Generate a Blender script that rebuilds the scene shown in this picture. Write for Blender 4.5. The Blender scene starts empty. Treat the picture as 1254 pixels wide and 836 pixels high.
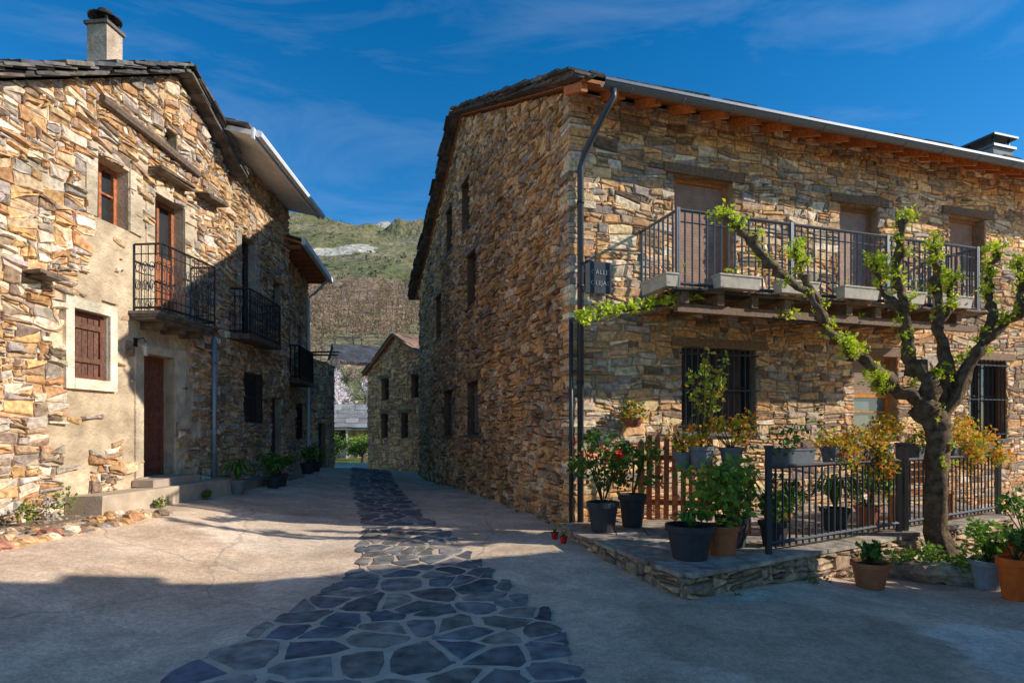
import bpy, math, random
from mathutils import Vector, Matrix, noise
R=random.Random(11)
U=R.uniform
scene=bpy.context.scene
# ------------------------------------------------------------------ materials
def mat(name,rough=.85,ns=14,lo=.6,hi=1.3,bump=.3,bs=40,metal=0,spec=.3,trans=0,bd=.02,big=0):
    m=bpy.data.materials.new(name); m.use_nodes=True; nt=m.node_tree; N=nt.nodes; L=nt.links
    b=N['Principled BSDF']; out=N['Material Output']
    at=N.new('ShaderNodeAttribute'); at.attribute_name='Col'
    tc=N.new('ShaderNodeTexCoord')
    n1=N.new('ShaderNodeTexNoise'); n1.inputs['Scale'].default_value=ns; n1.inputs['Detail'].default_value=4
    L.new(tc.outputs['Object'],n1.inputs['Vector'])
    mr=N.new('ShaderNodeMapRange'); mr.inputs['From Min'].default_value=.3; mr.inputs['From Max'].default_value=.7
    mr.inputs['To Min'].default_value=lo; mr.inputs['To Max'].default_value=hi
    L.new(n1.outputs['Fac'],mr.inputs['Value'])
    v=N.new('ShaderNodeVectorMath'); v.operation='SCALE'
    L.new(at.outputs['Color'],v.inputs[0]); L.new(mr.outputs['Result'],v.inputs['Scale'])
    last=v.outputs[0]
    if big:
        n3=N.new('ShaderNodeTexNoise'); n3.inputs['Scale'].default_value=big; n3.inputs['Detail'].default_value=3
        L.new(tc.outputs['Object'],n3.inputs['Vector'])
        m3=N.new('ShaderNodeMapRange'); m3.inputs['From Min'].default_value=.35; m3.inputs['From Max'].default_value=.65
        m3.inputs['To Min'].default_value=.8; m3.inputs['To Max'].default_value=1.25
        L.new(n3.outputs['Fac'],m3.inputs['Value'])
        v2=N.new('ShaderNodeVectorMath'); v2.operation='SCALE'
        L.new(last,v2.inputs[0]); L.new(m3.outputs['Result'],v2.inputs['Scale']); last=v2.outputs[0]
    L.new(last,b.inputs['Base Color'])
    b.inputs['Roughness'].default_value=rough; b.inputs['Metallic'].default_value=metal
    b.inputs['Specular IOR Level'].default_value=spec
    if bump:
        n2=N.new('ShaderNodeTexNoise'); n2.inputs['Scale'].default_value=bs; n2.inputs['Detail'].default_value=5; n2.inputs['Roughness'].default_value=.65
        L.new(tc.outputs['Object'],n2.inputs['Vector'])
        bp=N.new('ShaderNodeBump'); bp.inputs['Strength'].default_value=bump; bp.inputs['Distance'].default_value=bd
        L.new(n2.outputs['Fac'],bp.inputs['Height']); L.new(bp.outputs['Normal'],b.inputs['Normal'])
    if trans:
        t=N.new('ShaderNodeBsdfTranslucent'); L.new(last,t.inputs['Color'])
        mx=N.new('ShaderNodeMixShader'); mx.inputs[0].default_value=trans
        L.new(b.outputs[0],mx.inputs[1]); L.new(t.outputs[0],mx.inputs[2]); L.new(mx.outputs[0],out.inputs['Surface'])
    return m
M_stone=mat('stone',.9,16,.62,1.45,.7,30,bd=.015,big=.6)
M_mortar=mat('mortar',.95,9,.7,1.25,.8,28,bd=.02,big=.8)
M_plaster=mat('plaster',.92,3.5,.72,1.22,1,9,bd=.07,big=.9)
M_slate=mat('slate',.8,7,.55,1.5,.5,22,spec=.2,bd=.015,big=.8)
M_wood=mat('wood',.7,20,.6,1.25,.4,60,bd=.008)
M_metal=mat('painted_metal',.45,30,.85,1.1,.1,80,metal=.3,spec=.5,bd=.003)
M_glass=mat('window_glass',.06,3,.8,1.2,0,spec=.9)
M_leaf=mat('foliage',.55,5,.8,1.3,0,trans=.35,spec=.3)
M_bark=mat('bark',.95,12,.4,1.4,1,26,bd=.04)
M_clay=mat('clay',.75,9,.8,1.15,.3,40,bd=.005)
M_soil=mat('soil',1,30,.5,1.4,1,40,bd=.03)
M_conc=mat('concrete',.9,5,.8,1.15,.5,30,bd=.015)
M_white=mat('white_paint',.6,6,.85,1.05,.1,50,bd=.004)

class MB:
    def __init__(s): s.v=[];s.f=[];s.c=[];s.m=[]
    def add(s,vs,fs,col=(1,1,1),mat=0):
        b=len(s.v); s.v.extend([tuple(p) for p in vs])
        for f in fs: s.f.append(tuple(i+b for i in f)); s.c.append(col); s.m.append(mat)
    def obj(s,name,mats,parent=None,smooth=False,loc=None,**props):
        me=bpy.data.meshes.new(name); me.from_pydata(s.v,[],s.f)
        for m in mats: me.materials.append(m)
        me.polygons.foreach_set('material_index',s.m)
        if smooth: me.polygons.foreach_set('use_smooth',[True]*len(s.f))
        ca=me.color_attributes.new(name='Col',type='FLOAT_COLOR',domain='CORNER')
        arr=[]
        for f,c in zip(s.f,s.c): arr.extend((c[0],c[1],c[2],1.0)*len(f))
        ca.data.foreach_set('color',arr)
        me.update()
        o=bpy.data.objects.new(name,me); scene.collection.objects.link(o)
        if parent: o.parent=parent
        if loc: o.location=loc
        for k,v in props.items(): o[k]=v
        return o
def empty(name,loc,ang=0,**props):
    o=bpy.data.objects.new(name,None); scene.collection.objects.link(o)
    o.location=loc; o.rotation_euler=(0,0,ang); o.empty_display_size=.3
    for k,v in props.items(): o[k]=v
    return o
def vary(c,a=.15):
    k=1+U(-a,a); return (c[0]*k,c[1]*k*(1+U(-.04,.04)),c[2]*k*(1+U(-.06,.06)))
def mixp(pal): return vary(R.choice(pal),.22)
BOXF=[(0,1,2,3),(7,6,5,4),(0,4,5,1),(1,5,6,2),(2,6,7,3),(3,7,4,0)]
def box(mb,x0,x1,y0,y1,z0,z1,col=(1,1,1),m=0,j=0):
    vs=[(x0,y0,z0),(x1,y0,z0),(x1,y1,z0),(x0,y1,z0),(x0,y0,z1),(x1,y0,z1),(x1,y1,z1),(x0,y1,z1)]
    if j: vs=[(a+U(-j,j),b+U(-j,j),c+U(-j,j)) for a,b,c in vs]
    mb.add(vs,BOXF,col,m)
def tube(mb,pts,rad,n=8,col=(1,1,1),m=0,rough=0,cap=True):
    pts=[Vector(p) for p in pts]
    if not isinstance(rad,(list,tuple)): rad=[rad]*len(pts)
    rings=[];up=None
    for i,p in enumerate(pts):
        d=(pts[min(i+1,len(pts)-1)]-pts[max(i-1,0)])
        d=d.normalized() if d.length>1e-6 else Vector((0,0,1))
        if up is None: up=Vector((0,0,1)) if abs(d.z)<.9 else Vector((1,0,0))
        s=d.cross(up).normalized(); up=s.cross(d).normalized()
        ring=[]
        for k in range(n):
            a=2*math.pi*k/n; r=rad[i]*(1+(noise.noise(p*3+Vector((math.cos(a),math.sin(a),0))*1.2)*rough if rough else 0))
            ring.append(p+(s*math.cos(a)+up*math.sin(a))*r)
        rings.append(ring)
    vs=[tuple(q) for r in rings for q in r]; fs=[]
    for i in range(len(pts)-1):
        for k in range(n):
            k2=(k+1)%n; fs.append((i*n+k,i*n+k2,(i+1)*n+k2,(i+1)*n+k))
    if cap: fs.append(tuple(range(n-1,-1,-1))); fs.append(tuple((len(pts)-1)*n+k for k in range(n)))
    mb.add(vs,fs,col,m)
def bar(mb,p,q,w=.02,col=(1,1,1),m=0):
    tube(mb,[p,q],w*.7,4,col,m)
def lathe(mb,prof,c=(0,0,0),n=20,col=(1,1,1),m=0):
    vs=[];fs=[]
    for r,z in prof:
        for k in range(n):
            a=2*math.pi*k/n; vs.append((c[0]+r*math.cos(a),c[1]+r*math.sin(a),c[2]+z))
    for i in range(len(prof)-1):
        for k in range(n):
            k2=(k+1)%n; fs.append((i*n+k,i*n+k2,(i+1)*n+k2,(i+1)*n+k))
    mb.add(vs,fs,col,m)
def leaves(mb,c,r,n,size,cols,m=0,sq=1.0):
    c=Vector(c)
    for _ in range(n):
        d=Vector((R.gauss(0,1),R.gauss(0,1),R.gauss(0,1))).normalized()*(r*U(.2,1)**.6)
        d.z*=sq; p=c+d
        a=Vector((U(-1,1),U(-1,1),U(-.7,1))).normalized(); b=a.orthogonal().normalized()
        b=(Matrix.Rotation(U(0,6.28),3,a)@b)
        s=size*U(.6,1.3)
        tip=p+a*s*1.3; mid=p+a*s*.6
        cup=a.cross(b)*s*.15
        mb.add([p,mid+b*s*.42+cup,tip,mid-b*s*.42+cup],[(0,1,2,3)],vary(R.choice(cols),.25),m)
# ------------------------------------------------------------------ stone walls
class F:
    def __init__(s,o,A,N): s.o=Vector(o); s.A=Vector(A).normalized(); s.N=Vector(N).normalized()
    def P(s,a,z,d): return tuple(s.o+s.A*a+s.N*d+Vector((0,0,z)))
def fbox(mb,f,a0,a1,z0,z1,d0,d1,col=(1,1,1),m=0,j=0):
    vs=[f.P(a+U(-j,j),z+U(-j,j),d+U(-j,j)) for (a,z,d) in [(a0,z0,d0),(a1,z0,d0),(a1,z0,d1),(a0,z0,d1),(a0,z1,d0),(a1,z1,d0),(a1,z1,d1),(a0,z1,d1)]]
    mb.add(vs,BOXF,col,m)
def clip(poly,na,nz,c):
    out=[];n=len(poly)
    for i in range(n):
        p=poly[i];q=poly[(i+1)%n]; fp=na*p[0]+nz*p[1]-c; fq=na*q[0]+nz*q[1]-c
        if fp<=0: out.append(p)
        if (fp<0<fq) or (fq<0<fp):
            t=fp/(fp-fq); out.append((p[0]+(q[0]-p[0])*t,p[1]+(q[1]-p[1])*t))
    return out
def area(p):
    return abs(sum(p[i][0]*p[(i+1)%len(p)][1]-p[(i+1)%len(p)][0]*p[i][1] for i in range(len(p))))/2
def stone(mb,f,poly,depth,col,gap=.007,m=0,tilt=1.0):
    n=len(poly); cx=sum(p[0] for p in poly)/n; cz=sum(p[1] for p in poly)/n
    w=max(p[0] for p in poly)-min(p[0] for p in poly); h=max(p[1] for p in poly)-min(p[1] for p in poly)
    if w<.025 or h<.018: return
    ms=min(w,h); pts=[]
    for i in range(n):
        p=poly[i];q=poly[(i+1)%n]; pts.append((p[0],p[1],1))
        if math.hypot(p[0]-q[0],p[1]-q[1])>.1:
            t=U(.35,.65); pts.append((p[0]+(q[0]-p[0])*t,p[1]+(q[1]-p[1])*t,0))
    r0=[];r1=[];r2=[]; ta=U(-.22,.22)*tilt; tz=U(-.35,.35)*tilt; j=min(.018,ms*.15)
    for a,z,corner in pts:
        sa=(cx-a);sz=(cz-z)
        g=gap*(1.0 if not corner else 1.3)
        a1=a+math.copysign(min(g*U(.4,2.2),abs(sa)*.6),sa)+U(-j,j)*(.9 if corner else .3); z1=z+math.copysign(min(g*U(.5,2),abs(sz)*.6),sz)+U(-j,j)*.9
        c=min(.018,ms*.15)
        a2=a1+math.copysign(min(c*U(.5,1.5),abs(sa)*.5),sa); z2=z1+math.copysign(min(c*U(.5,1.5),abs(sz)*.5),sz)
        r0.append(f.P(a1,z1,-.01)); r1.append(f.P(a1,z1,depth*U(.4,.8)))
        r2.append(f.P(a2,z2,depth+ta*(a-cx)*.4+tz*(z-cz)*.6+U(-.007,.007)*tilt))
    k=len(pts); fs=[]
    for i in range(k):
        i2=(i+1)%k; fs.append((i,i2,k+i2,k+i)); fs.append((k+i,k+i2,2*k+i2,2*k+i))
    fs.append(tuple(range(2*k,3*k)))
    mb.add(r0+r1+r2,fs,col,m)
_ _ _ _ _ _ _
**TASK TO COMPLETE:** Look through the material and copy each line that has "scene".

**OUTPUT OF THE EXERCISE:**
Generate a Blender script that rebuilds the scene shown in this picture. Write for Blender 4.5. The Blender scene starts empty. Treat the picture as 1254 pixels wide and 836 pixels high.
scene=bpy.context.scene
        o=bpy.data.objects.new(name,me); scene.collection.objects.link(o)
    o=bpy.data.objects.new(name,None); scene.collection.objects.link(o)